What to Do When You Can’t Legally Write a Will in NSW
- Justeen Dormer

- 1 day ago
- 3 min read
Estate Planning
For a Will to be considered legally valid, the person making it must have 'testamentary capacity'. This means they need to understand what a Will is, know what assets they own, and recognise the people who might have a claim on their estate.

But what happens if someone loses this capacity, and their existing Will (or the law if there’s no Will) would distribute their assets in a way they wouldn't have wanted?
In New South Wales, there's a solution. The NSW Supreme Court can approve a "statutory Will" on behalf of a person who lacks the capacity to make one themselves, as long as they are still alive. This article explains how this process works.
Applying for a Statutory Will
To get a statutory Will, an application must be made to the Court for permission, or 'leave'. According to section 19 of the Succession Act 2006 (NSW), the applicant must provide the Court with specific information, including:
Evidence that the person lacks testamentary capacity.
A reasonable estimate of the person's estate value.
Any information about the person’s wishes.
A draft of the proposed Will.
If the Court grants leave, it can often finalise the statutory Will in the same hearing, based on section 20 of the Act, without needing a second court date.
When Will the Court Grant Leave?
The Court will only grant leave if it is satisfied of five key things listed in section 22 of the Succession Act 2006 (NSW):
There’s reason to believe the person lacks the capacity to make a Will.
The proposed Will is likely one the person would have made if they had capacity.
Making the order is appropriate.
The person applying is a suitable applicant.
All interested parties have been properly represented.
Let's look at the two requirements that are often the most difficult to prove.

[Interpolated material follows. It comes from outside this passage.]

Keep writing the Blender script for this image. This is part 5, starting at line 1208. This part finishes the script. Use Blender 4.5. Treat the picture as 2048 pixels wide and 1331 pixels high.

Proving the Will Reflects the Person's Wishes
This is a key hurdle. The court must be satisfied that the proposed Will is "reasonably likely" to be what the person would have wanted if they had capacity.
So, what does "reasonably likely" mean?
In Re: Fenwick; Application of JR Fenwick [2009], the court described it as a "fairly good chance."

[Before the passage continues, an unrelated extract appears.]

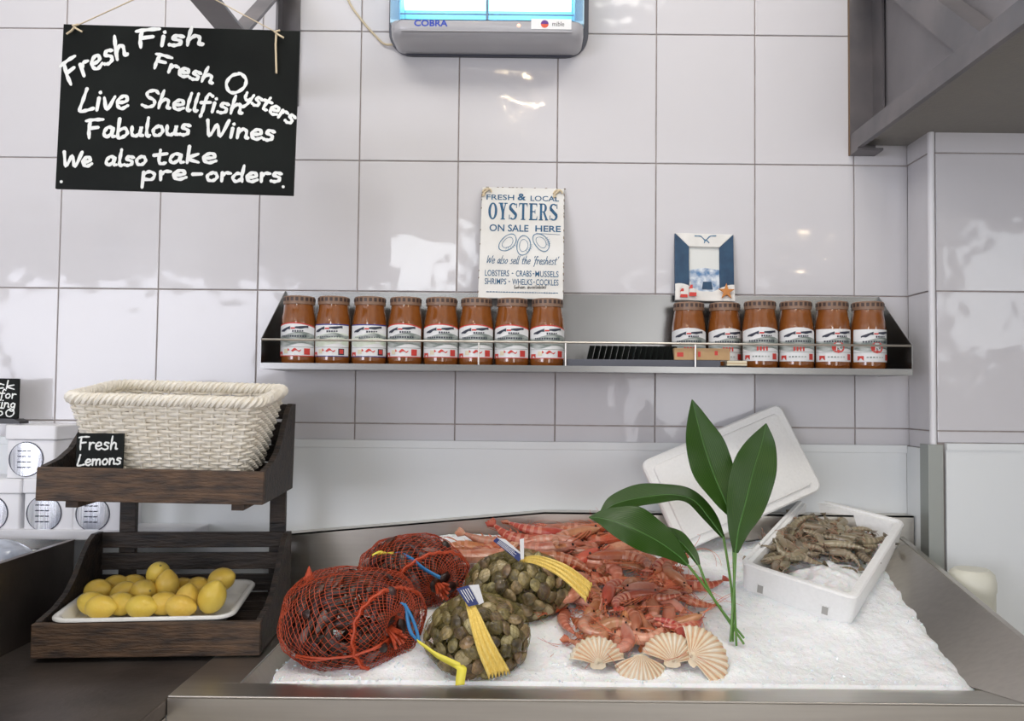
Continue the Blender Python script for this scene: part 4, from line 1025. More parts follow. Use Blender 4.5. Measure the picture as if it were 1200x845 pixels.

In Re: Will of Jane [2011], it was defined as more than a mere possibility, but not necessarily "more likely than not."
The NSW Court of Appeal in Small v Phillips No. 2 [2019] suggested it allows for a "margin for judgement" when considering the person's intentions.
Essentially, the court needs convincing evidence that the proposed Will aligns with the person’s known wishes and values.

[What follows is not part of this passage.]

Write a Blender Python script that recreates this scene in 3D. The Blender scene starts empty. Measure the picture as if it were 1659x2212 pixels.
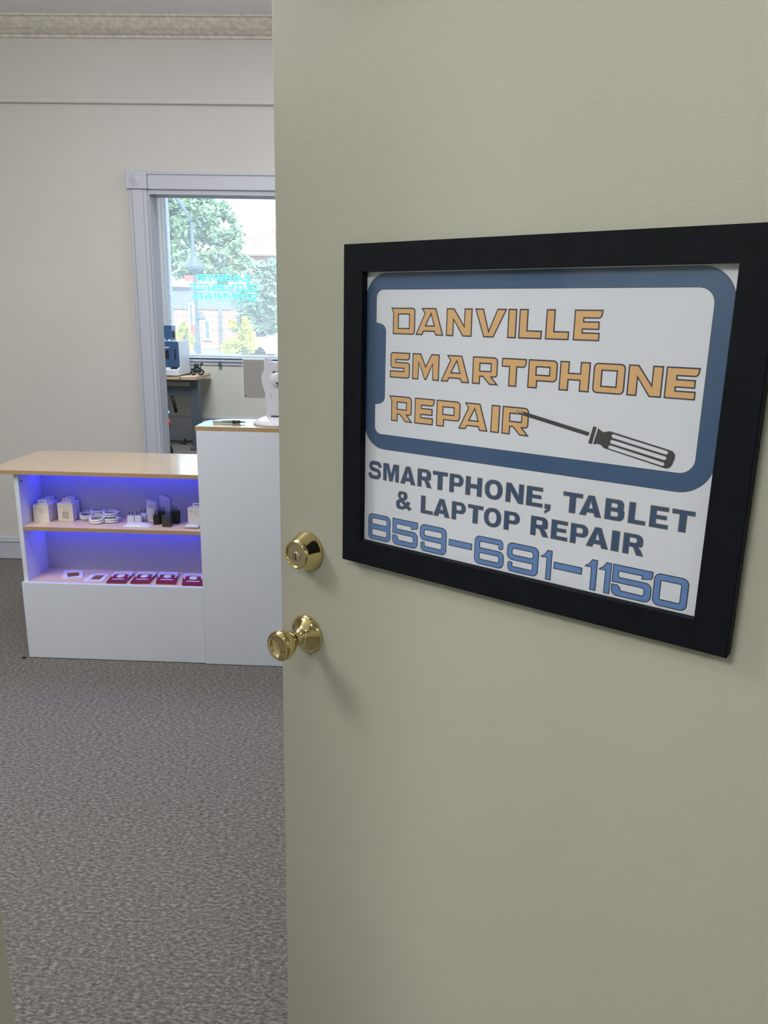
import bpy, bmesh, math, random
from mathutils import Vector, Matrix
from mathutils.geometry import tessellate_polygon
random.seed(7)
S = bpy.context.scene; COL = S.collection
# ------------------------------------------------------------------ camera
F, CX, CY = 1640.0, 829.5, 1106.0
CAM = Vector((0, 0, 1.44))
_p, _r, _y = math.radians(14.4), math.radians(1.09), math.radians(1.97)
FW = Vector((-math.sin(_y)*math.cos(_p), math.cos(_y)*math.cos(_p), -math.sin(_p)))
_r0 = Vector((math.cos(_y), math.sin(_y), 0)); _u0 = _r0.cross(FW)
RT = _r0*math.cos(_r) + _u0*math.sin(_r); UP = RT.cross(FW)
cd = bpy.data.cameras.new('camera'); cam = bpy.data.objects.new('camera', cd); COL.objects.link(cam)
cd.sensor_fit = 'HORIZONTAL'; cd.sensor_width = 36; cd.lens = 36*F/1659; cd.clip_start = .02; cd.clip_end = 400
cam.matrix_world = Matrix(((RT.x, UP.x, -FW.x, CAM.x), (RT.y, UP.y, -FW.y, CAM.y), (RT.z, UP.z, -FW.z, CAM.z), (0, 0, 0, 1)))
S.camera = cam
# ------------------------------------------------------------------ look, sky, sun, lamps
S.view_settings.view_transform = 'Standard'; S.view_settings.look = 'None'
S.view_settings.exposure = 0.0; S.view_settings.gamma = 1.0; S.view_settings.use_curve_mapping = False
wd = bpy.data.worlds.new('sky'); S.world = wd; wd.use_nodes = True
bg = wd.node_tree.nodes['Background']; bg.inputs[0].default_value = (.80, .90, 1, 1); bg.inputs[1].default_value = 3.6
def sun(rot, e):
    l = bpy.data.lights.new('sun', 'SUN'); l.energy = e; l.angle = .03; l.color = (1, .95, .85)
    o = bpy.data.objects.new('sun', l); COL.objects.link(o); o.rotation_euler = rot
sun((math.radians(50), 0, math.radians(25)), 6.5)
def area(name, loc, size, e, col=(1, 1, 1), rot=(0, 0, 0)):
    l = bpy.data.lights.new(name, 'AREA'); l.shape = 'RECTANGLE'; l.size, l.size_y = size; l.energy = e; l.color = col
    o = bpy.data.objects.new(name, l); COL.objects.link(o); o.location = loc; o.rotation_euler = rot
    return o
area('front_room_ceiling_lamp', (-2.5, 1.15, 2.82), (1.2, .6), 50, (1, .97, .94))
area('front_room_ceiling_lamp', (.7, 3.5, 2.82), (1.2, .6), 34, (.97, .98, 1))
gl = bpy.data.lights.new('front_room_fill_light', 'POINT'); gl.energy = 46; gl.shadow_soft_size = .2; gl.color = (.95, .97, 1)  # added point fill to lift the ceiling and crown, no actual globe fixture
go = bpy.data.objects.new('front_room_fill_light', gl); COL.objects.link(go); go.location = (-1.1, 2.1, 2.45)
area('near_room_ceiling_lamp', (-1.32, -.75, 2.70), (1.0, .5), 56, (1, .985, .95))
area('near_room_fill_light', (1.7, -1.9, 2.70), (1.0, .5), 16, (1, .985, .95))  # unseen fill added to brighten the left jamb and even out the door
area('far_room_ceiling_lamp', (-2.0, 6.4, 3.3), (1.2, 1.2), 125, (.95, .98, 1))

# ------------------------------------------------------------------ helpers
def ray(x, y): return RT*((x-CX)/F) - UP*((y-CY)/F) + FW
def onY(x, y, Y): d = ray(x, y); return CAM + d*(Y/d.y)
def onZ(x, y, z): d = ray(x, y); return CAM + d*((z-CAM.z)/d.z)
def onX(x, y, X): d = ray(x, y); return CAM + d*(X/d.x)
DD = Vector((math.sin(math.radians(55.3)), -math.cos(math.radians(55.3)), 0))   # along the open door, towards its hinges
NN = Vector((-DD.y*-1, 0, 0)); NN = Vector((-math.cos(math.radians(55.3)), -math.sin(math.radians(55.3)), 0))  # out of its face
K0 = Vector((-.16836, 1.1999, 0))
def onD(x, y, off=0):
    d = ray(x, y); o = K0 + NN*off - CAM; s = o.dot(NN)/d.dot(NN); X = CAM + d*s; return ((X-K0).dot(DD), X.z)
def DW(u, z, off): return K0 + DD*u + NN*off + Vector((0, 0, z))

def mat(name, col, rough=.6, metal=0, noise=0, nscale=20, bump=0, bscale=200, coat=0, emit=None, es=0, stretch=None, spec=None, col2=None):
    m = bpy.data.materials.new(name); m.use_nodes = True; nt = m.node_tree; b = nt.nodes['Principled BSDF']
    b.inputs['Roughness'].default_value = rough; b.inputs['Metallic'].default_value = metal
    b.inputs['Base Color'].default_value = (*col, 1)
    if spec is not None: b.inputs['Specular IOR Level'].default_value = spec
    if coat: b.inputs['Coat Weight'].default_value = coat; b.inputs['Coat Roughness'].default_value = .08
    if emit: b.inputs['Emission Color'].default_value = (*emit, 1); b.inputs['Emission Strength'].default_value = es
    if noise or bump:
        tc = nt.nodes.new('ShaderNodeTexCoord'); mp = nt.nodes.new('ShaderNodeMapping'); nt.links.new(tc.outputs['Object'], mp.inputs[0])
        if stretch: mp.inputs['Scale'].default_value = stretch
    if noise:
        n = nt.nodes.new('ShaderNodeTexNoise'); n.inputs['Scale'].default_value = nscale; n.inputs['Detail'].default_value = 4
        nt.links.new(mp.outputs[0], n.inputs[0]); r = nt.nodes.new('ShaderNodeValToRGB')
        r.color_ramp.elements[0].position = .35; r.color_ramp.elements[1].position = .65
        c2 = col2 if col2 else tuple(min(1, c*(1+noise)) for c in col); c1 = col if col2 else tuple(c*(1-noise) for c in col)
        r.color_ramp.elements[0].color = (*c1, 1); r.color_ramp.elements[1].color = (*c2, 1)
        nt.links.new(n.outputs[0], r.inputs[0]); nt.links.new(r.outputs[0], b.inputs['Base Color'])
    if bump:
        n2 = nt.nodes.new('ShaderNodeTexNoise'); n2.inputs['Scale'].default_value = bscale; n2.inputs['Detail'].default_value = 3
        nt.links.new(mp.outputs[0], n2.inputs[0]); bp = nt.nodes.new('ShaderNodeBump'); bp.inputs['Strength'].default_value = bump; bp.inputs['Distance'].default_value = .002
        nt.links.new(n2.outputs[0], bp.inputs['Height']); nt.links.new(bp.outputs[0], b.inputs['Normal'])
    return m
def glassmat(name, tint=(1, 1, 1), refl=.06, rough=.0, milk=0):
    m = bpy.data.materials.new(name); m.use_nodes = True; nt = m.node_tree; nt.nodes.clear()
    o = nt.nodes.new('ShaderNodeOutputMaterial'); t = nt.nodes.new('ShaderNodeBsdfTransparent'); t.inputs[0].default_value = (*tint, 1)
    g = nt.nodes.new('ShaderNodeBsdfGlossy'); g.inputs['Roughness'].default_value = rough
    f = nt.nodes.new('ShaderNodeFresnel'); f.inputs[0].default_value = 1.45; mx = nt.nodes.new('ShaderNodeMixShader')
    ge = nt.nodes.new('ShaderNodeNewGeometry'); fr_ = nt.nodes.new('ShaderNodeMath'); fr_.operation = 'SUBTRACT'; fr_.inputs[0].default_value = 1; nt.links.new(ge.outputs['Backfacing'], fr_.inputs[1])
    fm = nt.nodes.new('ShaderNodeMath'); fm.operation = 'MULTIPLY'; nt.links.new(f.outputs[0], fm.inputs[0]); nt.links.new(fr_.outputs[0], fm.inputs[1])
    nt.links.new(fm.outputs[0], mx.inputs[0]); nt.links.new(t.outputs[0], mx.inputs[1]); nt.links.new(g.outputs[0], mx.inputs[2]); last = mx
    if milk:
        d = nt.nodes.new('ShaderNodeBsdfDiffuse'); d.inputs[0].default_value = (.9, .9, .95, 1); m2 = nt.nodes.new('ShaderNodeMixShader'); m2.inputs[0].default_value = milk
        nt.links.new(mx.outputs[0], m2.inputs[1]); nt.links.new(d.outputs[0], m2.inputs[2]); last = m2
    nt.links.new(last.outputs[0], o.inputs[0]); return m
def carpet():
    m = bpy.data.materials.new('carpet'); m.use_nodes = True; nt = m.node_tree; b = nt.nodes['Principled BSDF']; L = nt.links.new
    b.inputs['Roughness'].default_value = .95; b.inputs['Specular IOR Level'].default_value = .15
    tc = nt.nodes.new('ShaderNodeTexCoord')
    def nz(sc, stretch, det):
        mp = nt.nodes.new('ShaderNodeMapping'); mp.inputs['Scale'].default_value = stretch; L(tc.outputs['Object'], mp.inputs[0])
        n = nt.nodes.new('ShaderNodeTexNoise'); n.inputs['Scale'].default_value = sc; n.inputs['Detail'].default_value = det; n.inputs['Roughness'].default_value = .7; L(mp.outputs[0], n.inputs[0]); return n
    a = nz(70, (1, 2.2, 1), 8); c = nz(330, (1, 1.4, 1), 3)
    mx = nt.nodes.new('ShaderNodeMath'); mx.operation = 'MULTIPLY_ADD'; mx.inputs[1].default_value = .45; L(c.outputs[0], mx.inputs[0]); L(a.outputs[0], mx.inputs[2])
    r = nt.nodes.new('ShaderNodeValToRGB'); e = r.color_ramp.elements
    e[0].position = .56; e[0].color = (.072, .067, .062, 1); e[1].position = .92; e[1].color = (.35, .335, .315, 1)
    x = r.color_ramp.elements.new(.72); x.color = (.148, .140, .131, 1)
    L(mx.outputs[0], r.inputs[0]); L(r.outputs[0], b.inputs['Base Color'])
    bp = nt.nodes.new('ShaderNodeBump'); bp.inputs['Strength'].default_value = .5; bp.inputs['Distance'].default_value = .003; L(mx.outputs[0], bp.inputs['Height']); L(bp.outputs[0], b.inputs['Normal'])
    return m
def brick():
    m = bpy.data.materials.new('brick'); m.use_nodes = True; nt = m.node_tree; b = nt.nodes['Principled BSDF']
    tc = nt.nodes.new('ShaderNodeTexCoord'); mp = nt.nodes.new('ShaderNodeMapping'); mp.inputs['Rotation'].default_value = (math.pi/2, 0, 0)
    nt.links.new(tc.outputs['Object'], mp.inputs[0]); k = nt.nodes.new('ShaderNodeTexBrick'); nt.links.new(mp.outputs[0], k.inputs[0])
    k.inputs['Color1'].default_value = (.46, .25, .23, 1); k.inputs['Color2'].default_value = (.40, .21, .20, 1); k.inputs['Mortar'].default_value = (.5, .42, .4, 1)
    k.inputs['Scale'].default_value = 3; nt.links.new(k.outputs[0], b.inputs['Base Color']); b.inputs['Roughness'].default_value = .9; return m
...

Proving it's "Appropriate" to Make the Order
The Court also needs to agree that making the order is appropriate in the circumstances. This can be a grey area, but court decisions offer some guidance.
For example, in GAU v GAV [2016], the court found it was appropriate to change a Will to remove gifts to the testator's son's ex-wife, as this was a change she likely would have made herself if she had capacity.
While the exact definition is still evolving, the court will consider whether the proposed changes are fair and reflect what the person would have wanted.
Why This Matters
The power of the Supreme Court to create statutory Wills is a vital protection. Before this, little could be done if a person lost capacity, potentially leading to unfair outcomes for their loved ones.
Because this is a developing area of law, getting expert legal advice is crucial. If you or a loved one is facing this situation, understanding your rights and the court process is the first step.